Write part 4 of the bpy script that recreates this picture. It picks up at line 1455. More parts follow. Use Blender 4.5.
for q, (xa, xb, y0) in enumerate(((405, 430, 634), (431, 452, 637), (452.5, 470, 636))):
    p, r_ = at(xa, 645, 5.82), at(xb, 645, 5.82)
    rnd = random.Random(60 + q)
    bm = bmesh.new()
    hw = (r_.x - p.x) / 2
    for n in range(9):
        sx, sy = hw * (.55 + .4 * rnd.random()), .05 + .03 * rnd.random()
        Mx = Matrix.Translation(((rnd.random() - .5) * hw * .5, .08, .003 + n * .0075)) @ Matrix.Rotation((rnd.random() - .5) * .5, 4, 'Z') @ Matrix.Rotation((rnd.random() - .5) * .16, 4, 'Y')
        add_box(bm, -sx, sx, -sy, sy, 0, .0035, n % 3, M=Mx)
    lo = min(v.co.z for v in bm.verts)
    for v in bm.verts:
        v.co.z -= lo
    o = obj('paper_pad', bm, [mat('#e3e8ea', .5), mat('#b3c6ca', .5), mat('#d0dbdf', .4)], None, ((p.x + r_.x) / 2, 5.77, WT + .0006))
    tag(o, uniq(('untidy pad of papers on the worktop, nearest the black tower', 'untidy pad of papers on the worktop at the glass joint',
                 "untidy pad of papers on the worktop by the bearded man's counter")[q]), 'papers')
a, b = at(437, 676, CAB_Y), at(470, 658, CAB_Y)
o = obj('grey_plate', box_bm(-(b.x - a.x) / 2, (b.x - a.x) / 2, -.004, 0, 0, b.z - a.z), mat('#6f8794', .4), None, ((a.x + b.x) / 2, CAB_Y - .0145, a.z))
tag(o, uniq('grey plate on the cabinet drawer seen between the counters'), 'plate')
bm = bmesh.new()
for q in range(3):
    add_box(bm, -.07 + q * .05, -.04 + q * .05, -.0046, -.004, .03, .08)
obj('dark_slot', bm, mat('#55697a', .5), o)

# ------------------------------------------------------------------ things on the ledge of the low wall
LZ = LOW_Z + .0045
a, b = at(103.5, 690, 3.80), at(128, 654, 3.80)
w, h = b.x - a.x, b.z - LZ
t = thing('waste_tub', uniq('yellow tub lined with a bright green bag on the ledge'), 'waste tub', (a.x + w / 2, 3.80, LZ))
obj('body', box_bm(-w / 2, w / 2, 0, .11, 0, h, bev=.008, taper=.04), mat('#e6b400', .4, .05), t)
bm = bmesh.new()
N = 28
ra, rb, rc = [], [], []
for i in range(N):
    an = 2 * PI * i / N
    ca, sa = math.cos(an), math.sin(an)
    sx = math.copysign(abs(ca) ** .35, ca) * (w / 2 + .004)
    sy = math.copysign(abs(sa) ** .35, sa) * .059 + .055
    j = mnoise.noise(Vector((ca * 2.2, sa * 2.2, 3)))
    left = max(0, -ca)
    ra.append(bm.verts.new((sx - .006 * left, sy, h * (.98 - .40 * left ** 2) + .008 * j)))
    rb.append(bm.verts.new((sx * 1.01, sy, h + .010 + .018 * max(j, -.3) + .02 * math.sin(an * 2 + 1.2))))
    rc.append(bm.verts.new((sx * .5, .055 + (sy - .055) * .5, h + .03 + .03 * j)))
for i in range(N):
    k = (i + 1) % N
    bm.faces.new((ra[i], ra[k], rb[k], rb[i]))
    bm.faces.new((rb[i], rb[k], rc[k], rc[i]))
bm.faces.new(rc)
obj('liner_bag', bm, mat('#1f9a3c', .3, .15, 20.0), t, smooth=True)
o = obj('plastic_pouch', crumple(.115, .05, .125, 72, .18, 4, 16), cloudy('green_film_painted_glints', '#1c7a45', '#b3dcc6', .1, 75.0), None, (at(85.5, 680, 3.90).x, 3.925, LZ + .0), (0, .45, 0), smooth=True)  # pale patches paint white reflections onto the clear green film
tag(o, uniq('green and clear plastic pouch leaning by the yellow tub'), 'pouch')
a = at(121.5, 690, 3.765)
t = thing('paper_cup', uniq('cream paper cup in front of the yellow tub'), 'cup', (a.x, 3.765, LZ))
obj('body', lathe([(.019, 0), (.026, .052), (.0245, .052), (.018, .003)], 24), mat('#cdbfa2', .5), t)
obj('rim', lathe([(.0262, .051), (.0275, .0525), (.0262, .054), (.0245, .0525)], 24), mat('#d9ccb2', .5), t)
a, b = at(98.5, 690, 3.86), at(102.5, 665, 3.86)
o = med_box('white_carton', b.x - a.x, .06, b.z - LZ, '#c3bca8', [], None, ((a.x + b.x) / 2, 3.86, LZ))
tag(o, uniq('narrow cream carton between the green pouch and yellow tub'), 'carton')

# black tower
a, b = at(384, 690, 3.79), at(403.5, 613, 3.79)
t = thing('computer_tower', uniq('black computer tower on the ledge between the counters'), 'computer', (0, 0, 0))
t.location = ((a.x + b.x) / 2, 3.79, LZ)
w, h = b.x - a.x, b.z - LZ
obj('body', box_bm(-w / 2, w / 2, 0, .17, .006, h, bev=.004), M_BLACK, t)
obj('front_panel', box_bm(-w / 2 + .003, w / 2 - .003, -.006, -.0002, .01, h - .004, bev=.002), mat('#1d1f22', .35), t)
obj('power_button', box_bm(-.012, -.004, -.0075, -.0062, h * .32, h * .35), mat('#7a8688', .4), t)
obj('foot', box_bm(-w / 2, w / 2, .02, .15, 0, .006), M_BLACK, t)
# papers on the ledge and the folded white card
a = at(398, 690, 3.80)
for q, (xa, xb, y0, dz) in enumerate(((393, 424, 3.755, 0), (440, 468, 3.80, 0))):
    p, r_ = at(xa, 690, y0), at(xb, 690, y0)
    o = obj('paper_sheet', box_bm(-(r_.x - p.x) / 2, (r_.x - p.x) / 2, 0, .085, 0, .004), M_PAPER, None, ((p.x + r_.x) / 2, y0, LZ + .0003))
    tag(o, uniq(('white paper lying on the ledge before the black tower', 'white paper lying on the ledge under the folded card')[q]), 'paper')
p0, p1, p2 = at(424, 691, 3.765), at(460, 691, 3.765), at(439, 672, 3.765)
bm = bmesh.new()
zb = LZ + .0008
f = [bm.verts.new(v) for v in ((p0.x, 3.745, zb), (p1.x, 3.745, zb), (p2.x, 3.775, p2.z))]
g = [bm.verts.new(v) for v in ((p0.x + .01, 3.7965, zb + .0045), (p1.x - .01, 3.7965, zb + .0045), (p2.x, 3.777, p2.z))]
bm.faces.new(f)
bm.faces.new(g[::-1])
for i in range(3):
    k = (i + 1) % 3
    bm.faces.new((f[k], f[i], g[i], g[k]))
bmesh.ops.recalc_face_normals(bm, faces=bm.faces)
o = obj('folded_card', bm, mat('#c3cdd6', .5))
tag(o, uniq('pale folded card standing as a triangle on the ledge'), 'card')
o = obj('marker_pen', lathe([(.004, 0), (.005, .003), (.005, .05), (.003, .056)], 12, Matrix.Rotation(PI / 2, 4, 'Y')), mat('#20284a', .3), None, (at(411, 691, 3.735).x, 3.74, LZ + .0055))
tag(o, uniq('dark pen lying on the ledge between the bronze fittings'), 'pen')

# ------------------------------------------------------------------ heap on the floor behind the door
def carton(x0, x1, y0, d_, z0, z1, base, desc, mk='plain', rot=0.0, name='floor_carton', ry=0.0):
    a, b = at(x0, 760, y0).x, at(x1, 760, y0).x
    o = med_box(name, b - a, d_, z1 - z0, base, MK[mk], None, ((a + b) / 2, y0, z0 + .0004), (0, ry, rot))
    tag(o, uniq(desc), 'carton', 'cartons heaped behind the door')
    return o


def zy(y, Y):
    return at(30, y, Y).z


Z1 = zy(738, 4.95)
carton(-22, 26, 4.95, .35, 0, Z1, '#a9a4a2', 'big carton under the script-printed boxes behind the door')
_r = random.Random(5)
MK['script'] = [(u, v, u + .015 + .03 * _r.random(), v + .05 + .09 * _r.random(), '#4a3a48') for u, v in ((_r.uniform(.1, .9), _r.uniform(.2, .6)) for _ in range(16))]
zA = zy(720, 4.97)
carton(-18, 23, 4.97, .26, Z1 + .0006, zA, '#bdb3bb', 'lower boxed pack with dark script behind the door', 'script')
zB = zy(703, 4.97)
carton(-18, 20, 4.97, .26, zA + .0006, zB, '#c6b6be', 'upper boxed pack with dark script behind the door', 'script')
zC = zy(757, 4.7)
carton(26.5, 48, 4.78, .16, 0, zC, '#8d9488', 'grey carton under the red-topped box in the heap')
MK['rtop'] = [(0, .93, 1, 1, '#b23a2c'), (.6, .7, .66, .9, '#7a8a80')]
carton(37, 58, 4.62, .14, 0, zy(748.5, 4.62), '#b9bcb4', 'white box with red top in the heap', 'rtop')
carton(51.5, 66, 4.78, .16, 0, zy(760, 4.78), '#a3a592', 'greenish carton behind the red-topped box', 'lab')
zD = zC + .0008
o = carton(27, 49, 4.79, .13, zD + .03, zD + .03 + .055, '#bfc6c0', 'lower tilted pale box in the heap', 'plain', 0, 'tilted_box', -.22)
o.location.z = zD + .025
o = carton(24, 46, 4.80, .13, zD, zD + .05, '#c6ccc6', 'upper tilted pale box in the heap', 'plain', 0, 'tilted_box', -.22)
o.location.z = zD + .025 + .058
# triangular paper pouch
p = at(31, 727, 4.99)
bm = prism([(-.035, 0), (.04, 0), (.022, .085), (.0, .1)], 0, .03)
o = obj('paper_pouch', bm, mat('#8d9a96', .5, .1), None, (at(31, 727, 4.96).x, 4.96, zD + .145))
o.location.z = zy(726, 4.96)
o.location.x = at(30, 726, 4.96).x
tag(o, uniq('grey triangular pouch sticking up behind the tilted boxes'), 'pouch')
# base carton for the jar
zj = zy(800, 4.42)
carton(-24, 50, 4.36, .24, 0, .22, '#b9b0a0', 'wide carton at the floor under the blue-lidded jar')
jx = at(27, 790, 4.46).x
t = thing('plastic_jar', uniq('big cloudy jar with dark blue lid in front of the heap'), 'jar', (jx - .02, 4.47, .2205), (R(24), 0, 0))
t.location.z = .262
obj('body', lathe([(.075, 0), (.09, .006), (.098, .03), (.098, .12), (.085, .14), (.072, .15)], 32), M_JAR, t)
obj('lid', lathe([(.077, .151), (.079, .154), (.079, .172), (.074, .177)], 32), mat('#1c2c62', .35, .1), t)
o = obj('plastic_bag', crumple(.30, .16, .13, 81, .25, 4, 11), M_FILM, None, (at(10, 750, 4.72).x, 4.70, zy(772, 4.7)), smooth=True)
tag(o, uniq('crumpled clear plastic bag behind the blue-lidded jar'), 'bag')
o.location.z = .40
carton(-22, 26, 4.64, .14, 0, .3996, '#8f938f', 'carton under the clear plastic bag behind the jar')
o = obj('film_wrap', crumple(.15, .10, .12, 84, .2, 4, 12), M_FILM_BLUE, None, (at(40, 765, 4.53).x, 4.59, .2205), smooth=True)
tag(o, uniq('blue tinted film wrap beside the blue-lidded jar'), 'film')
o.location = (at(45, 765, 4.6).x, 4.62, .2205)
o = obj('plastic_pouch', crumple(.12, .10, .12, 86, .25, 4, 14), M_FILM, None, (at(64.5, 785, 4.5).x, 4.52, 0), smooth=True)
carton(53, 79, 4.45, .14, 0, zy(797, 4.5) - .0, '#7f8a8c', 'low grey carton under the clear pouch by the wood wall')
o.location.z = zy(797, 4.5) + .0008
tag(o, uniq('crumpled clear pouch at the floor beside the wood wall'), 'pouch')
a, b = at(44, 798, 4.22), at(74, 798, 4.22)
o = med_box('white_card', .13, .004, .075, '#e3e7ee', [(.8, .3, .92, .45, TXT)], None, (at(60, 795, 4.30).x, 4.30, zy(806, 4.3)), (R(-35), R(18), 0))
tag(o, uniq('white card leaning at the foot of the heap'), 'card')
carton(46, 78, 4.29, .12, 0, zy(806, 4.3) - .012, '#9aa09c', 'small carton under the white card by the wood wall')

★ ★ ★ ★

> YOUR GOAL: Beginning at the top of the data, extract each line through the line containing "obj('dark_slot', bm, mat('#55697a', .5), o)" and return those lines exactly, with nothing added.

> REPLY:
Write part 4 of the bpy script that recreates this picture. It picks up at line 1455. More parts follow. Use Blender 4.5.
for q, (xa, xb, y0) in enumerate(((405, 430, 634), (431, 452, 637), (452.5, 470, 636))):
    p, r_ = at(xa, 645, 5.82), at(xb, 645, 5.82)
    rnd = random.Random(60 + q)
    bm = bmesh.new()
    hw = (r_.x - p.x) / 2
    for n in range(9):
        sx, sy = hw * (.55 + .4 * rnd.random()), .05 + .03 * rnd.random()
        Mx = Matrix.Translation(((rnd.random() - .5) * hw * .5, .08, .003 + n * .0075)) @ Matrix.Rotation((rnd.random() - .5) * .5, 4, 'Z') @ Matrix.Rotation((rnd.random() - .5) * .16, 4, 'Y')
        add_box(bm, -sx, sx, -sy, sy, 0, .0035, n % 3, M=Mx)
    lo = min(v.co.z for v in bm.verts)
    for v in bm.verts:
        v.co.z -= lo
    o = obj('paper_pad', bm, [mat('#e3e8ea', .5), mat('#b3c6ca', .5), mat('#d0dbdf', .4)], None, ((p.x + r_.x) / 2, 5.77, WT + .0006))
    tag(o, uniq(('untidy pad of papers on the worktop, nearest the black tower', 'untidy pad of papers on the worktop at the glass joint',
                 "untidy pad of papers on the worktop by the bearded man's counter")[q]), 'papers')
a, b = at(437, 676, CAB_Y), at(470, 658, CAB_Y)
o = obj('grey_plate', box_bm(-(b.x - a.x) / 2, (b.x - a.x) / 2, -.004, 0, 0, b.z - a.z), mat('#6f8794', .4), None, ((a.x + b.x) / 2, CAB_Y - .0145, a.z))
tag(o, uniq('grey plate on the cabinet drawer seen between the counters'), 'plate')
bm = bmesh.new()
for q in range(3):
    add_box(bm, -.07 + q * .05, -.04 + q * .05, -.0046, -.004, .03, .08)
obj('dark_slot', bm, mat('#55697a', .5), o)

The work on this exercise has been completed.